__PROBLEM DETAILS__
Leave out the pictures and set down exactly the lines from the start of the listing through the one with "PI = math.pi", both included.

** START OF DATA LINES **

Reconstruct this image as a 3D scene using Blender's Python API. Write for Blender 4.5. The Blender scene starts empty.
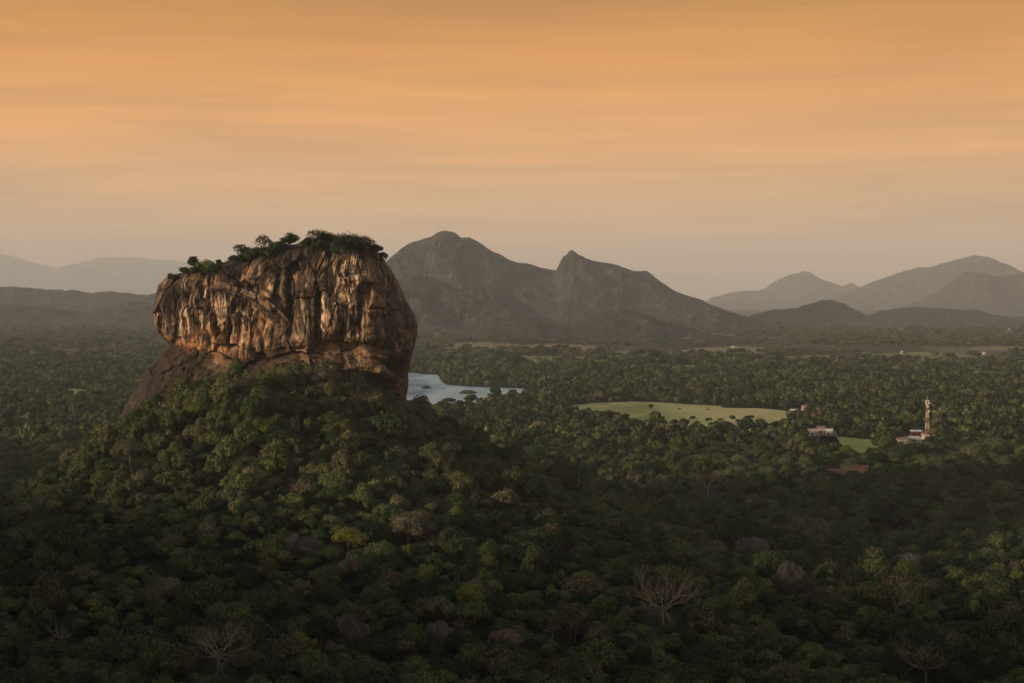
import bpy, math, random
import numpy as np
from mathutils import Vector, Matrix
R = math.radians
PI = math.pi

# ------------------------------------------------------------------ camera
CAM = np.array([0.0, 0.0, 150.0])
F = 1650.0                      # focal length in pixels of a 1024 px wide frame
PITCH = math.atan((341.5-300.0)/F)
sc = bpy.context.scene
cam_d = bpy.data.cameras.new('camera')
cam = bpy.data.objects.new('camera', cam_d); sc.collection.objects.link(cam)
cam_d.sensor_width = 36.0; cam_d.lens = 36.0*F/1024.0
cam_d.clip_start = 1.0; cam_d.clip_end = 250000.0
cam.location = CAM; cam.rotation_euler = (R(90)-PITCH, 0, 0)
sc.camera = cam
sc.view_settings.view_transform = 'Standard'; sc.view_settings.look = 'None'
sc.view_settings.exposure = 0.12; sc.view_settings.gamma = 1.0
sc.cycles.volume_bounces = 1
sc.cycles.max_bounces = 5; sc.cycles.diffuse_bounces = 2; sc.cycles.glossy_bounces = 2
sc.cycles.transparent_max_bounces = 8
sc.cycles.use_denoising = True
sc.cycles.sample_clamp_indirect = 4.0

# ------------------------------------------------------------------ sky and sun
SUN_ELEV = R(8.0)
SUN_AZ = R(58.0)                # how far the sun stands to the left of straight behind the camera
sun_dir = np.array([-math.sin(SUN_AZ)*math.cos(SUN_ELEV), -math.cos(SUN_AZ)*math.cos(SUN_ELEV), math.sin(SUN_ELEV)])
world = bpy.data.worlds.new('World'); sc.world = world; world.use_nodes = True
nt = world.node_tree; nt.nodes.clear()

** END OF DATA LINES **

__COMPLETE ANSWER__
Reconstruct this image as a 3D scene using Blender's Python API. Write for Blender 4.5. The Blender scene starts empty.
import bpy, math, random
import numpy as np
from mathutils import Vector, Matrix
R = math.radians
PI = math.pi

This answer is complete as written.